» Short exercise: Find each line holding the word "this" and give the total alone.
* * *
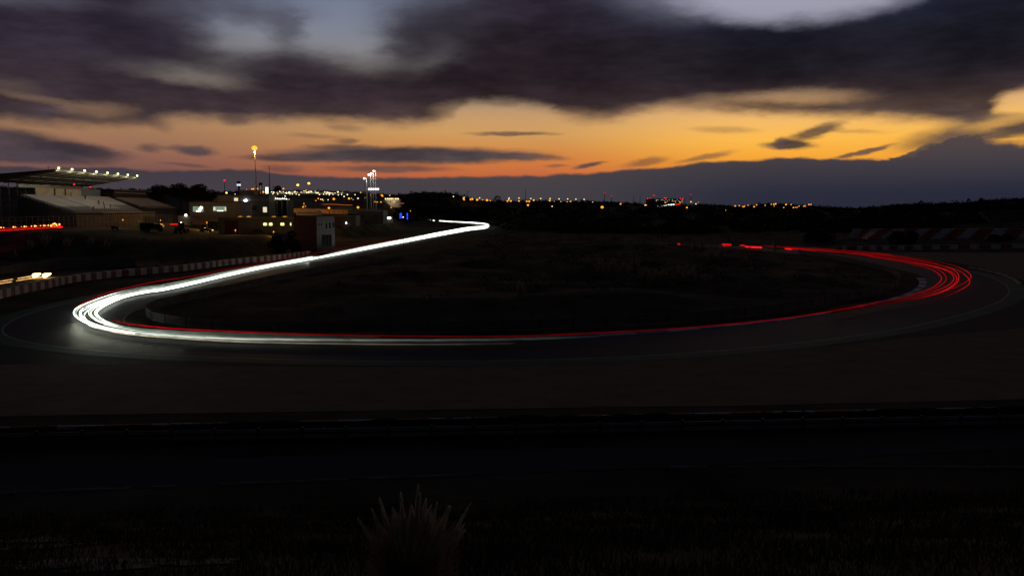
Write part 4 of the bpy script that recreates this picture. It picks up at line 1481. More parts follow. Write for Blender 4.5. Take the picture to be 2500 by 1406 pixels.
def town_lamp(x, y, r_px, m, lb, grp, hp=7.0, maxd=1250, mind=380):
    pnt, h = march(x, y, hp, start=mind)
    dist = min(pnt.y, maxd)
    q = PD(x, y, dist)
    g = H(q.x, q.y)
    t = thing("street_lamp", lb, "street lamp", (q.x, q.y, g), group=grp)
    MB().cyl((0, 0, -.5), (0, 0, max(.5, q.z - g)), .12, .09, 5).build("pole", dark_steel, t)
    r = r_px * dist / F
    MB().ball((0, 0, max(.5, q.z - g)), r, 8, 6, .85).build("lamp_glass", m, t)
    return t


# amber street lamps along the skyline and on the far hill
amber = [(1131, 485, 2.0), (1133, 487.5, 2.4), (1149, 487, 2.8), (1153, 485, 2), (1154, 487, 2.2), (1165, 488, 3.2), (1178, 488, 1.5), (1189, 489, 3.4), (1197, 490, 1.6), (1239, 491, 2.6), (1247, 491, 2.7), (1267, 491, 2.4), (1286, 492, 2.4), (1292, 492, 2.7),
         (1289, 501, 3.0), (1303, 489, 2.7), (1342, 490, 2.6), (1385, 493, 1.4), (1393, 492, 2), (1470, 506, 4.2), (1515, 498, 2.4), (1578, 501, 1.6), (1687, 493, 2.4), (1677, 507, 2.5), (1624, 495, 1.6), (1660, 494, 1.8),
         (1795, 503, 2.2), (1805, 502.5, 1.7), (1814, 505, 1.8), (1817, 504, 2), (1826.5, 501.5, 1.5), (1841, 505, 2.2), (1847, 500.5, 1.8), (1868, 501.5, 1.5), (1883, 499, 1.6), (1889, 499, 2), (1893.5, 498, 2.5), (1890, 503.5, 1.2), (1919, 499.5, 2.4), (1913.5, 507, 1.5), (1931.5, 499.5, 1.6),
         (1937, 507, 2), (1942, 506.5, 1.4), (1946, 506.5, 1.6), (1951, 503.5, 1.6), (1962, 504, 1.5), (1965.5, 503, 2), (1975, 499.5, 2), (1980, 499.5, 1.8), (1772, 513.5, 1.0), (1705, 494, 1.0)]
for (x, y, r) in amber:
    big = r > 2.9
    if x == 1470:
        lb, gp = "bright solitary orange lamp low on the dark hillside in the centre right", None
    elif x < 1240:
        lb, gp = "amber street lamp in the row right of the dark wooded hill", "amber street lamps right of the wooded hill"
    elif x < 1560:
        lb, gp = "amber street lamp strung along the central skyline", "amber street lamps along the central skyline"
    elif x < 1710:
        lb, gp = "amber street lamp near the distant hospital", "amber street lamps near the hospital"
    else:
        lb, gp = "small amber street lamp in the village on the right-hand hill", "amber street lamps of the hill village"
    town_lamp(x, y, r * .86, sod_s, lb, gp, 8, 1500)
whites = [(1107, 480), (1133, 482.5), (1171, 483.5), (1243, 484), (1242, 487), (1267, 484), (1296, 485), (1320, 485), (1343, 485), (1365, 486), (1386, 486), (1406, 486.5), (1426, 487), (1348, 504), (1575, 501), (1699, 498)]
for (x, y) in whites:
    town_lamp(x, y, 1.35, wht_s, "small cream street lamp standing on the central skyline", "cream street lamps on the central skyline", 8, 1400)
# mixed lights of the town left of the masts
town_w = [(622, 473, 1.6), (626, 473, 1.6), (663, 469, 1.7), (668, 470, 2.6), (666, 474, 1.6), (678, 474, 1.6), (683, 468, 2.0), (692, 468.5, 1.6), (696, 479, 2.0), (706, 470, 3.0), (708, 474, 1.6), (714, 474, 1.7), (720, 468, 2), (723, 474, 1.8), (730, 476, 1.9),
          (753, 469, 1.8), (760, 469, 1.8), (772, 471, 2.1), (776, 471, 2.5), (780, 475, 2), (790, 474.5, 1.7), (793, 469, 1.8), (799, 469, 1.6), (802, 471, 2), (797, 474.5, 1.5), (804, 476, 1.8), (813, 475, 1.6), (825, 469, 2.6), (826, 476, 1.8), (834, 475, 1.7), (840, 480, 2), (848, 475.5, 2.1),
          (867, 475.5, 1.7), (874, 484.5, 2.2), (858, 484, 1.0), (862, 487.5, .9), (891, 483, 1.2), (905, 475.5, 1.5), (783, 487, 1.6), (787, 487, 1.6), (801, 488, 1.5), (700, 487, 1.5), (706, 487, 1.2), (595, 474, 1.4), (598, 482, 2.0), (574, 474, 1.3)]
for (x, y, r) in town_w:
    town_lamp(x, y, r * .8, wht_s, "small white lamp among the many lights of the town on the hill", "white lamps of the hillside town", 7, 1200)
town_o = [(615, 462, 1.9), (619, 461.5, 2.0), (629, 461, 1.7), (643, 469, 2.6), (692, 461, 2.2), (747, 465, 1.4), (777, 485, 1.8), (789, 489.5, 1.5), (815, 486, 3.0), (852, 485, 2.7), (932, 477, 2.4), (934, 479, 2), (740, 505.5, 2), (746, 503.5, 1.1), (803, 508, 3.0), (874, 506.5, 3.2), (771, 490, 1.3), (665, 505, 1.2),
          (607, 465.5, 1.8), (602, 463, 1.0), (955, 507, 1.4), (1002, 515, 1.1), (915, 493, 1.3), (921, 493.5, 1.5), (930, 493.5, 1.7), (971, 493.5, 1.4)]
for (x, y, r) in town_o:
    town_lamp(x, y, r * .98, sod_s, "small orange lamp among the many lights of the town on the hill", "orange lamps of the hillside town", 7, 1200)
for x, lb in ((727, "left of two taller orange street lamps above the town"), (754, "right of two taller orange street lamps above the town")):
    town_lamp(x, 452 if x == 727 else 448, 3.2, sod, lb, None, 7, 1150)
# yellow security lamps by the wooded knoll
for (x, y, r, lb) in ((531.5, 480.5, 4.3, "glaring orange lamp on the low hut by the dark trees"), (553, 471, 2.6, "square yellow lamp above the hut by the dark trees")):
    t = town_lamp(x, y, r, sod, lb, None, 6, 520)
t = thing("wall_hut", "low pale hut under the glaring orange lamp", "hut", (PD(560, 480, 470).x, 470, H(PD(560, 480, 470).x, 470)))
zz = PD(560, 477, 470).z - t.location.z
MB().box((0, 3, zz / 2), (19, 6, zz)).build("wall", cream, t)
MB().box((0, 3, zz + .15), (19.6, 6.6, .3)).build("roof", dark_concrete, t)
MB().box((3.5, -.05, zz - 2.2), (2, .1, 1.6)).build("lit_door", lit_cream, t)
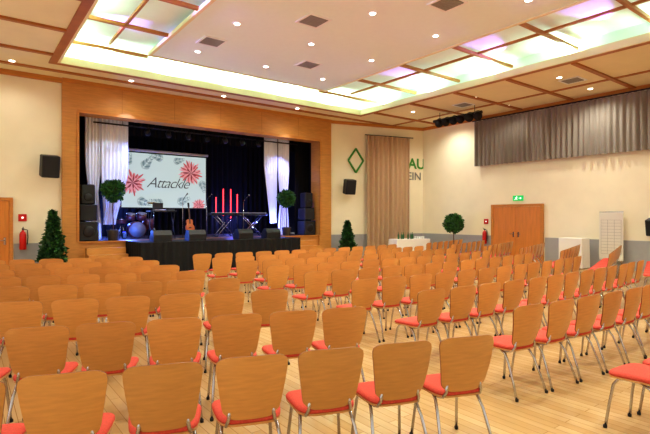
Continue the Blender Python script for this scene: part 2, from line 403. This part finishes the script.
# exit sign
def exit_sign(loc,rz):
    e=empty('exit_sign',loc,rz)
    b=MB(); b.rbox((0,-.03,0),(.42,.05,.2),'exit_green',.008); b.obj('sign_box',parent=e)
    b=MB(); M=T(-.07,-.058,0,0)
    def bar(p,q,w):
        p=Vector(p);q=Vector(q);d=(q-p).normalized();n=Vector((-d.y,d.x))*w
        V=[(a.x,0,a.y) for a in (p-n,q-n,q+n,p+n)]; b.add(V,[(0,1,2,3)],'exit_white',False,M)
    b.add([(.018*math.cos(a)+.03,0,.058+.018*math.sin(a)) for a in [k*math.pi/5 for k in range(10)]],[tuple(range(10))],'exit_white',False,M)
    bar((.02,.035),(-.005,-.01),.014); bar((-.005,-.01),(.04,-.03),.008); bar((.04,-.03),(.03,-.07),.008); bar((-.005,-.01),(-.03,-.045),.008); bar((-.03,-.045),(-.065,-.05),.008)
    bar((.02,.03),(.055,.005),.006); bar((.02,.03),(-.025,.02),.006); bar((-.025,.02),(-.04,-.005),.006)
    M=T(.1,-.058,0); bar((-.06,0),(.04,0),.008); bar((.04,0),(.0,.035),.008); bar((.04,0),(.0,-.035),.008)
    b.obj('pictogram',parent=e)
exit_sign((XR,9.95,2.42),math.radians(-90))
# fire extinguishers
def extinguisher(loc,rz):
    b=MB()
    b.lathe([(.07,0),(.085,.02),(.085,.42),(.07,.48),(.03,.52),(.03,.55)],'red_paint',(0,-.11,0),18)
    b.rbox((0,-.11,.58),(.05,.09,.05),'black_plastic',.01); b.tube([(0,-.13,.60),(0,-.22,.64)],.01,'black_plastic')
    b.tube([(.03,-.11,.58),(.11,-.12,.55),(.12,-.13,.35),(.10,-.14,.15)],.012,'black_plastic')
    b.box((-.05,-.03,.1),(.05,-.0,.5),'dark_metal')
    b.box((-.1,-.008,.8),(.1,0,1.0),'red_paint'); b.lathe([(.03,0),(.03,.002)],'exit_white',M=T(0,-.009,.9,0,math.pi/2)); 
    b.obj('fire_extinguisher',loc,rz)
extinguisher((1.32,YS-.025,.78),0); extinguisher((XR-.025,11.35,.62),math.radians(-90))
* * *
» Exercise answer: 2